Ces personnes, ces moments, ces notes : c’est de l’art. On a pu dire : « L’art, c’est d’être absolument soi-même », quelque chose qui nous ressemble et qui nous dépasse ; comme un « mystérieusement soi-même » ! Soi-même ; mais pas comme une île, pas isolé, pas démuni ! Soi-même, incomparable !
La grâce du Seigneur ne peut rêver plus grand que de nous faire partager cette communion à Dieu qui révèle la plénitude de notre personne immortelle, transfigurée en lui, appelée à sa vie ! A cela, il nous éveille.
1- Sans doute, est-ce que c‘est ce que perçoit Jérémie quand il fait mémoire de son identité, de sa dignité, et qu’il nous révèle la nôtre :« Avant même de te former au ventre maternel, je t’ai connu », lui dit le Seigneur. « Je suis avec toi pour te délivrer. Voilà la chance de ton existence. Pour toi, je suis aussi Sauveur, éternellement Sauveur ! » Et Jérémie l’illustra par sa vie.
2- Sans doute, est-ce ce que Paul veut rappeler aux habitants de Corinthe : « Aspirez au dons supérieurs » ; etencore : «  La Charité ne passe pas ».
C’est-à-dire : « L’amour de charité qu’est Dieu ne peut qu’être le principe et la norme de la vie de grâce du disciple de Jésus-Christ ». « Habitant de Corinthe ou d’ailleurs, de tout lieu et de toutes époques, connu de Dieu, aimé du Seigneur, reconnais ta dignité, et accueille la grâce : vis en ce monde avec elle, ‘grâce’ à elle – si l’on peut ainsi dire – et grâce à elle aussi communie pour l’éternité avec ton Sauveur. Car moi qui le dit – pourrait confier Paul – c’est ce que je fais pour t’aider. J’ai vécu cette charité ». On sait qu’il donnera sa vie par elle !
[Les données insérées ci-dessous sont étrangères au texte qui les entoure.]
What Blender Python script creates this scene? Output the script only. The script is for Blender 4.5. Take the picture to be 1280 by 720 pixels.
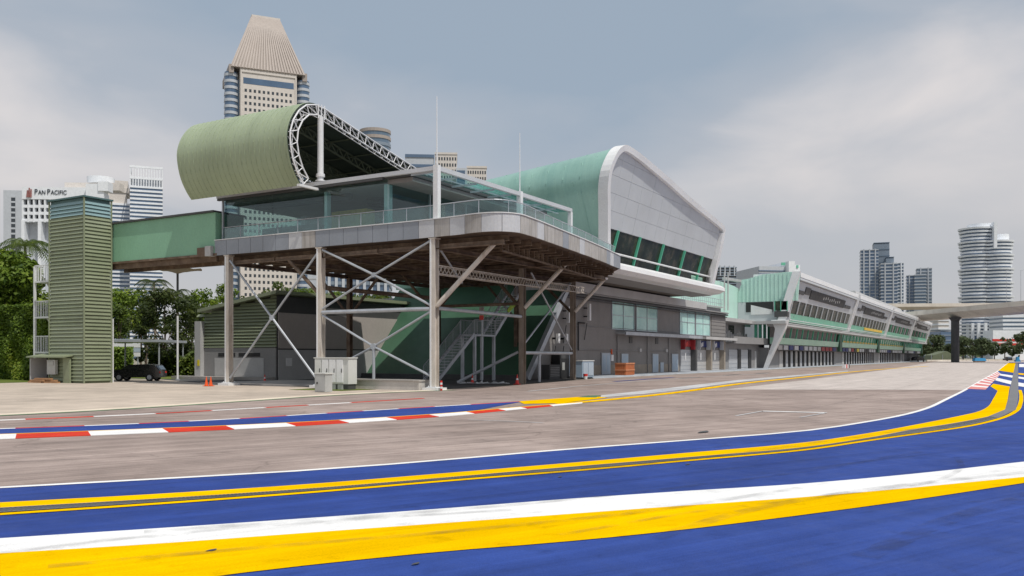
import bpy, bmesh, math, random
import numpy as np
from mathutils import Vector, Matrix, noise as mnoise
random.seed(7); np.random.seed(7)
R = math.radians
sc = bpy.context.scene
for o in list(bpy.data.objects): bpy.data.objects.remove(o)
COL = sc.collection

# ---------------------------------------------------------------- camera, world, sun, exposure
EYE = 1.75; FPX = 1100.0; HY = 445.0; HEAD = R(30.6)
cam_d = bpy.data.cameras.new('camera'); cam = bpy.data.objects.new('camera', cam_d); COL.objects.link(cam)
cam_d.sensor_width = 36; cam_d.lens = 36*FPX/1280; cam_d.shift_y = (HY-360)/1280
cam_d.clip_start = 0.1; cam_d.clip_end = 12000
cam.location = (0, 0, EYE); cam.rotation_euler = (R(90), 0, HEAD-R(90))
sc.camera = cam
SUN_DIR = Vector((-0.17, -0.52, 1.0)).normalized()          # towards the sun
sun_el = math.asin(SUN_DIR.z); sun_az = math.atan2(SUN_DIR.x, SUN_DIR.y)
sl = bpy.data.lights.new('sun', 'SUN'); sl.energy = 3.2; sl.angle = R(0.6); sl.color = (1, 0.95, 0.87)
so = bpy.data.objects.new('sun', sl); COL.objects.link(so)
so.rotation_euler = SUN_DIR.to_track_quat('Z', 'Y').to_euler(); so.location = (0, 0, 80)
sc.view_settings.view_transform = 'Standard'; sc.view_settings.look = 'None'
sc.view_settings.exposure = 0.0; sc.view_settings.gamma = 1.0; sc.view_settings.use_curve_mapping = False
world = bpy.data.worlds.new('World'); sc.world = world; world.use_nodes = True
def build_world():
    nt = world.node_tree; N = nt.nodes; L = nt.links; N.clear()
    out = N.new('ShaderNodeOutputWorld'); bg = N.new('ShaderNodeBackground'); bg.inputs['Strength'].default_value = 0.108
    sky = N.new('ShaderNodeTexSky'); sky.sky_type = 'NISHITA'; sky.sun_disc = False
    sky.sun_elevation = sun_el; sky.sun_rotation = sun_az; sky.air_density = 1.2; sky.dust_density = 2.0
    tc = N.new('ShaderNodeTexCoord'); sep = N.new('ShaderNodeSeparateXYZ'); L.new(tc.outputs['Generated'], sep.inputs[0])
    # flat cloud sheet: direction projected on a plane overhead, softened near the horizon
    def math_(op, a, b=None, c=None):
        n = N.new('ShaderNodeMath'); n.operation = op
        for i, v in enumerate((a, b, c)):
            if v is None: continue
            if isinstance(v, (int, float)): n.inputs[i].default_value = v
            else: L.new(v, n.inputs[i])
        return n.outputs[0]
    def cloud(scale, det, rough, loc, dist=0.0, sq=(1.0, 1.0, 2.3)):
        mp = N.new('ShaderNodeMapping'); mp.inputs['Location'].default_value = loc; mp.inputs['Scale'].default_value = sq; L.new(tc.outputs['Generated'], mp.inputs[0])
        n = N.new('ShaderNodeTexNoise'); n.inputs['Scale'].default_value = scale; n.inputs['Detail'].default_value = det; n.inputs['Roughness'].default_value = rough; n.inputs['Distortion'].default_value = dist
        L.new(mp.outputs[0], n.inputs['Vector']); return n.outputs[0]
    n1 = cloud(1.55, 3, 0.45, (4.71, 4.71, 3.89), 0.5); n2 = cloud(4.6, 5, 0.5, (7.33, 1.47, 13.02), 0.3)
    mix = math_('ADD', math_('MULTIPLY', n1, 0.70), math_('MULTIPLY', n2, 0.30))
    ramp = N.new('ShaderNodeValToRGB'); cr = ramp.color_ramp
    cr.elements[0].position = 0.38; cr.elements[0].color = (3.2/10, 3.9/10, 4.75/10, 1)
    cr.elements[1].position = 0.63; cr.elements[1].color = (7.0/10, 6.65/10, 6.6/10, 1)
    e = cr.elements.new(0.50); e.color = (4.1/10, 4.5/10, 5.1/10, 1)
    L.new(mix, ramp.inputs[0])
    scl = N.new('ShaderNodeVectorMath'); scl.operation = 'SCALE'; scl.inputs['Scale'].default_value = 10.0; L.new(ramp.outputs[0], scl.inputs[0])
    # brighter, warmer veil towards the horizon all the way round
    hz = N.new('ShaderNodeMapRange'); hz.interpolation_type = 'SMOOTHSTEP'
    hz.inputs['From Min'].default_value = 0.0; hz.inputs['From Max'].default_value = 0.30; hz.inputs['To Min'].default_value = 0.72; hz.inputs['To Max'].default_value = 0.0
    L.new(sep.outputs[2], hz.inputs['Value'])
    m1 = N.new('ShaderNodeMixRGB'); L.new(hz.outputs[0], m1.inputs[0]); L.new(scl.outputs[0], m1.inputs[1]); m1.inputs[2].default_value = (5.6, 5.35, 5.35, 1)
    # thin places of the overcast let a little of the clear sky through
    m2 = N.new('ShaderNodeMixRGB'); m2.inputs[0].default_value = 0.08; L.new(m1.outputs[0], m2.inputs[1]); L.new(sky.outputs[0], m2.inputs[2])
    L.new(m2.outputs[0], bg.inputs['Color']); L.new(bg.outputs[0], out.inputs['Surface'])
build_world()
sc.cycles.max_bounces = 6; sc.cycles.transparent_max_bounces = 12; sc.cycles.diffuse_bounces = 3; sc.cycles.glossy_bounces = 3

# ---------------------------------------------------------------- survey helpers: where a line of sight meets a real plane
FW = (math.cos(HEAD), math.sin(HEAD)); RT = (math.sin(HEAD), -math.cos(HEAD))
def ray(px, py):
    k = (px-640)/FPX
    return Vector((FW[0]+k*RT[0], FW[1]+k*RT[1], (HY-py)/FPX))
def at(px, py, d): return Vector((0, 0, EYE))+ray(px, py)*d
def G(px, py): return at(px, py, FPX*EYE/(py-HY))
def PV(px, py, v): r = ray(px, py); return Vector((0, 0, EYE))+r*(v/r.y)
def PU(px, py, u): r = ray(px, py); return Vector((0, 0, EYE))+r*(u/r.x)
def gnd(px, d): p = at(px, HY, d); return Vector((p.x, p.y, 0))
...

3- Sûrement, c’est encore ce que vient manifester Jésus à Nazareth. Si ses amis et relations ne le reconnaissent plus, il aura cependant livré comme à un commencement de sa vie publique, ce qui prime aux yeux de Dieu, un amour universel, comme la charité que montra Elie envers une veuve de Sarepta, en territoire de Sidon, ou celle ou qu’accomplit d’Elisée envers Naaman le Syrien, guéri au Jourdain, tous sauvés alors qu’ils n’étaient pas du Peuple Elu.
Car tout homme ressemble à ce que percevait déjà Jérémie ; et chacun doit bénéficier de ce qu’écrivait Paul : avoir la charité pour toute référence. Et si Jésus parle à des nazaréens, sa visée est universelle.
Ce commencement à la synagogue de Nazareth annonce déjà tout le ministère de Jésus et le résume par des mots que l’on peut prendre à un écrivain: « S’en aller, c’est gagner son procès contre l’habitude » (Paul Morand, Le voyage). Alors que les habitants de Nazareth ne reconnaissent plus celui qu’ils virent grandir et jouer dans leur village, Jésus passe au milieu d’eux, évitant leur agression et leur rejet, leur habitude fatale !
Trois notes, trois moments, trois personnages surtout et notre liturgie… La prophétie du Seigneur ne sera pas là pour nous blinder face à l’adversité, ni face à ceux qui veulent rejeter le Seigneur, comme ces nazaréens.
Mais la prophétie résonne pour que nous grandissions dans la conscience de notre dignité, dans celle des moyens que le Seigneur nous offre pour vivre avec lui, à savoir le choisir au-delà d’habitudes fatales, souvent trop petites pour le cœur de l’homme, lorsque ces trois notes viennent résonner en lui, accordées à une musique divine, éternelle.
Que ce moment liturgique nous aide et nous fasse communier à cette aventure de la grâce en nous incorporant à l’aventure de ces personnes, pour que nous demeurions en Dieu à jamais, et reflétions en ce monde de sa vérité et de sa charité – poserait-elle seulement question ici-bas, ce serait déjà un service pour tous.